Do this — Begin with the first line of the material and write out each line exactly, ending with the line that contains "def roofz(y): return". Pictures are not part of the copy.

Collected material —
※ ※ ※
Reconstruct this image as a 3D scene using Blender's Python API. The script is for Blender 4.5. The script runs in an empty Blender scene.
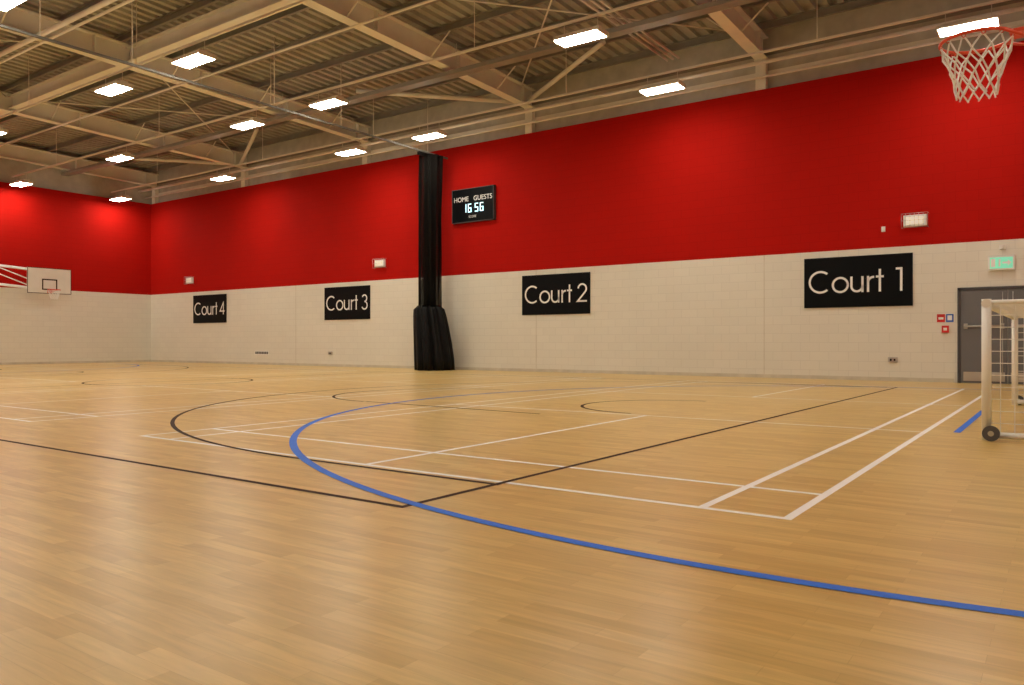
import bpy, bmesh, math, random
from mathutils import Vector, Matrix
random.seed(4)
S = bpy.context.scene
try:
    S.view_settings.view_transform = 'Standard'
    S.view_settings.look = 'None'
except Exception as e:
    print(e)

XE, XN = -35.0, 1.5      # far end wall, near end wall
YN, YF = -1.5, 20.0      # near side wall, long wall
ZB, ZT = 3.13, 7.38      # cream/red boundary, top of red
def roofz(y): return 8.98 + (20.0 - y) * 0.022

# ------------------------------------------------------------ materials
def mat(name, col, rough=0.6, metal=0.0, spec=0.5):
    m = bpy.data.materials.new(name); m.use_nodes = True
    b = m.node_tree.nodes['Principled BSDF']
    b.inputs['Base Color'].default_value = (*col, 1)
    b.inputs['Roughness'].default_value = rough
    b.inputs['Metallic'].default_value = metal
    b.inputs['Specular IOR Level'].default_value = spec
    return m
def noisy(name, col, rough=0.6, amt=0.12, scale=3.0, metal=0.0, spec=0.5):
    m = mat(name, col, rough, metal, spec); nt = m.node_tree; N = nt.nodes; L = nt.links
    b = N['Principled BSDF']
    tc = N.new('ShaderNodeTexCoord'); n = N.new('ShaderNodeTexNoise'); n.inputs['Scale'].default_value = scale
    n.inputs['Detail'].default_value = 5
    r = N.new('ShaderNodeValToRGB')
    r.color_ramp.elements[0].position = 0.3; r.color_ramp.elements[1].position = 0.7
    r.color_ramp.elements[0].color = (*[c*(1-amt) for c in col], 1)
    r.color_ramp.elements[1].color = (*[min(1, c*(1+amt)) for c in col], 1)
    L.new(tc.outputs['Object'], n.inputs['Vector']); L.new(n.outputs['Fac'], r.inputs['Fac'])
    L.new(r.outputs['Color'], b.inputs['Base Color'])
    return m
def blockwork(name, col, axis, rough=0.55, joint=0.88, bump=0.2, spec=0.3):
    m = mat(name, col, rough, 0, spec); nt = m.node_tree; N = nt.nodes; L = nt.links
    b = N['Principled BSDF']
    tc = N.new('ShaderNodeTexCoord'); sp = N.new('ShaderNodeSeparateXYZ'); cb = N.new('ShaderNodeCombineXYZ')
    L.new(tc.outputs['Object'], sp.inputs[0]); L.new(sp.outputs[axis], cb.inputs[0]); L.new(sp.outputs['Z'], cb.inputs[1])
    br = N.new('ShaderNodeTexBrick'); L.new(cb.outputs[0], br.inputs['Vector'])
    br.inputs['Scale'].default_value = 1.0
    br.inputs['Brick Width'].default_value = 0.45; br.inputs['Row Height'].default_value = 0.225
    br.inputs['Mortar Size'].default_value = 0.007; br.inputs['Mortar Smooth'].default_value = 0.6
    br.inputs['Color1'].default_value = (*[c*1.015 for c in col], 1)
    br.inputs['Color2'].default_value = (*[c*0.985 for c in col], 1)
    br.inputs['Mortar'].default_value = (*[c*joint for c in col], 1)
    n = N.new('ShaderNodeTexNoise'); n.inputs['Scale'].default_value = 0.5; n.inputs['Detail'].default_value = 6
    L.new(tc.outputs['Object'], n.inputs['Vector'])
    mr = N.new('ShaderNodeMapRange'); mr.inputs['To Min'].default_value = 0.94; mr.inputs['To Max'].default_value = 1.05
    L.new(n.outputs['Fac'], mr.inputs['Value'])
    mx = N.new('ShaderNodeVectorMath'); mx.operation = 'SCALE'
    L.new(br.outputs['Color'], mx.inputs[0]); L.new(mr.outputs[0], mx.inputs['Scale'])
    L.new(mx.outputs[0], b.inputs['Base Color'])
    bp = N.new('ShaderNodeBump'); bp.inputs['Strength'].default_value = bump; bp.inputs['Distance'].default_value = 0.006
    bp.invert = True
    L.new(br.outputs['Fac'], bp.inputs['Height']); L.new(bp.outputs[0], b.inputs['Normal'])
    return m

def floor_mat():
    m = mat('maple_vinyl', (0.6, 0.37, 0.15), 0.4); nt = m.node_tree; N = nt.nodes; L = nt.links
    b = N['Principled BSDF']
    tc = N.new('ShaderNodeTexCoord')
    br = N.new('ShaderNodeTexBrick'); L.new(tc.outputs['Object'], br.inputs['Vector'])
    br.inputs['Scale'].default_value = 1.0
    br.inputs['Brick Width'].default_value = 0.50; br.inputs['Row Height'].default_value = 0.075
    br.inputs['Mortar Size'].default_value = 0.0008; br.inputs['Mortar Smooth'].default_value = 0.3
    br.offset = 0.37
    br.inputs['Color1'].default_value = (0.750, 0.535, 0.185, 1)
    br.inputs['Color2'].default_value = (0.630, 0.420, 0.128, 1)
    br.inputs['Mortar'].default_value = (0.56, 0.37, 0.11, 1)
    mp = N.new('ShaderNodeMapping'); mp.inputs['Scale'].default_value = (1.8, 20, 1)
    L.new(tc.outputs['Object'], mp.inputs['Vector'])
    n = N.new('ShaderNodeTexNoise'); n.inputs['Scale'].default_value = 1.6; n.inputs['Detail'].default_value = 8; n.inputs['Distortion'].default_value = 1.0
    L.new(mp.outputs[0], n.inputs['Vector'])
    mr = N.new('ShaderNodeMapRange'); mr.inputs['From Min'].default_value = .25; mr.inputs['From Max'].default_value = .75
    mr.inputs['To Min'].default_value = 0.86; mr.inputs['To Max'].default_value = 1.10
    L.new(n.outputs['Fac'], mr.inputs['Value'])
    n2 = N.new('ShaderNodeTexNoise'); n2.inputs['Scale'].default_value = 0.35; n2.inputs['Detail'].default_value = 4
    L.new(tc.outputs['Object'], n2.inputs['Vector'])
    mr2 = N.new('ShaderNodeMapRange'); mr2.inputs['To Min'].default_value = 0.95; mr2.inputs['To Max'].default_value = 1.05
    L.new(n2.outputs['Fac'], mr2.inputs['Value'])
    mu = N.new('ShaderNodeMath'); mu.operation = 'MULTIPLY'; L.new(mr.outputs[0], mu.inputs[0]); L.new(mr2.outputs[0], mu.inputs[1])
    mx = N.new('ShaderNodeVectorMath'); mx.operation = 'SCALE'
    L.new(br.outputs['Color'], mx.inputs[0]); L.new(mu.outputs[0], mx.inputs['Scale'])
    L.new(mx.outputs[0], b.inputs['Base Color'])
    mr3 = N.new('ShaderNodeMapRange'); mr3.inputs['To Min'].default_value = 0.24; mr3.inputs['To Max'].default_value = 0.36
    L.new(n2.outputs['Fac'], mr3.inputs['Value']); L.new(mr3.outputs[0], b.inputs['Roughness'])
    b.inputs['Specular IOR Level'].default_value = 0.36
    return m

def emis(name, col, s):
    m = bpy.data.materials.new(name); m.use_nodes = True; nt = m.node_tree
    b = nt.nodes['Principled BSDF']; b.inputs['Base Color'].default_value = (*col, 1)
    b.inputs['Emission Color'].default_value = (*col, 1); b.inputs['Emission Strength'].default_value = s
    return m

M_floor = floor_mat()
CR = (0.76, 0.73, 0.645); RD = (0.435, 0.0075, 0.004)
M_creamX = blockwork('cream_blockwork_side', CR, 'X'); M_creamY = blockwork('cream_blockwork_end', CR, 'Y')
M_redX = blockwork('red_blockwork_side', RD, 'X', 0.8, 0.84, 0.2, 0.08); M_redY = blockwork('red_blockwork_end', RD, 'Y', 0.8, 0.84, 0.2, 0.08)
M_clad = noisy('upper_cladding', (0.50, 0.47, 0.39), 0.7)
M_beam = noisy('painted_steel', (0.82, 0.79, 0.68), 0.55, 0.04, 2)
M_purl = noisy('galvanised_purlin', (0.26, 0.245, 0.21), 0.5, 0.08, 4)
M_deck = noisy('roof_deck_metal', (0.40, 0.385, 0.335), 0.6, 0.14, 1.5)
M_pipe = noisy('cream_pipe', (0.80, 0.76, 0.66), 0.5, 0.05)
M_track = noisy('curtain_track_metal', (0.16, 0.15, 0.13), 0.6, 0.05, spec=.2)
M_white = noisy('white_line_paint', (0.95, 0.95, 0.93), 0.5, 0.02, spec=.3)
M_dark = noisy('dark_line_paint', (0.050, 0.022, 0.012), 0.6, 0.1, spec=.08)
M_blue = noisy('blue_line_paint', (0.022, 0.17, 0.78), 0.5, 0.05, spec=.15)
M_wmetal = noisy('white_powder_coat', (0.88, 0.87, 0.82), 0.4, 0.03)
M_black = noisy('black_panel', (0.004, 0.005, 0.006), 0.4, 0.1, spec=.1)
M_letter = noisy('white_vinyl_letter', (0.90, 0.90, 0.88), 0.5, 0.02)
M_vinyl = noisy('black_curtain_vinyl', (0.005, 0.0048, 0.0048), 0.5, 0.2, spec=.15)
M_rim = noisy('orange_rim_paint', (0.75, 0.07, 0.02), 0.4, 0.05)
M_net = noisy('white_net_cord', (0.88, 0.87, 0.84), 0.8, 0.03)
M_door = noisy('grey_door_paint', (0.15, 0.15, 0.16), 0.5, 0.05)
M_frame = noisy('dark_door_frame', (0.08, 0.075, 0.08), 0.5, 0.05, spec=.2)
M_steel = mat('brushed_steel', (0.55, 0.54, 0.52), 0.35, 0.9)
M_rubber = noisy('grey_rubber', (0.09, 0.09, 0.10), 0.6)
M_redp = noisy('red_plastic', (0.6, 0.02, 0.02), 0.4)
M_bluep = noisy('blue_sign_plastic', (0.03, 0.12, 0.5), 0.4)
M_green = emis('green_exit_panel', (0.20, 0.70, 0.48), 0.5)
M_whitep = noisy('white_plastic', (0.84, 0.83, 0.79), 0.4, 0.03)
M_glow = emis('lit_diffuser', (0.9, 0.84, 0.70), 0.35)
M_led = emis('led_digits', (0.7, 0.95, 1.0), 1.2)
M_lamp = emis('fluorescent_diffuser', (1.0, 0.935, 0.79), 58.0)
M_hous = noisy('luminaire_housing', (0.7, 0.66, 0.58), 0.5)
M_skirt = noisy('skirting_paint', (0.60, 0.55, 0.45), 0.5)

def mesh_net_mat():
    m = mat('black_mesh_net', (0.008, 0.007, 0.006), 0.9, 0, .05); nt = m.node_tree; N = nt.nodes; L = nt.links
    b = N['Principled BSDF']; out = N['Material Output']
    tr = N.new('ShaderNodeBsdfTransparent'); mx = N.new('ShaderNodeMixShader'); mx.inputs[0].default_value = 0.74
    L.new(tr.outputs[0], mx.inputs[1]); L.new(b.outputs[0], mx.inputs[2]); L.new(mx.outputs[0], out.inputs['Surface'])
    return m
M_mesh = mesh_net_mat()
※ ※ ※
Problem solution —
Reconstruct this image as a 3D scene using Blender's Python API. The script is for Blender 4.5. The script runs in an empty Blender scene.
import bpy, bmesh, math, random
from mathutils import Vector, Matrix
random.seed(4)
S = bpy.context.scene
try:
    S.view_settings.view_transform = 'Standard'
    S.view_settings.look = 'None'
except Exception as e:
    print(e)

XE, XN = -35.0, 1.5      # far end wall, near end wall
YN, YF = -1.5, 20.0      # near side wall, long wall
ZB, ZT = 3.13, 7.38      # cream/red boundary, top of red
def roofz(y): return 8.98 + (20.0 - y) * 0.022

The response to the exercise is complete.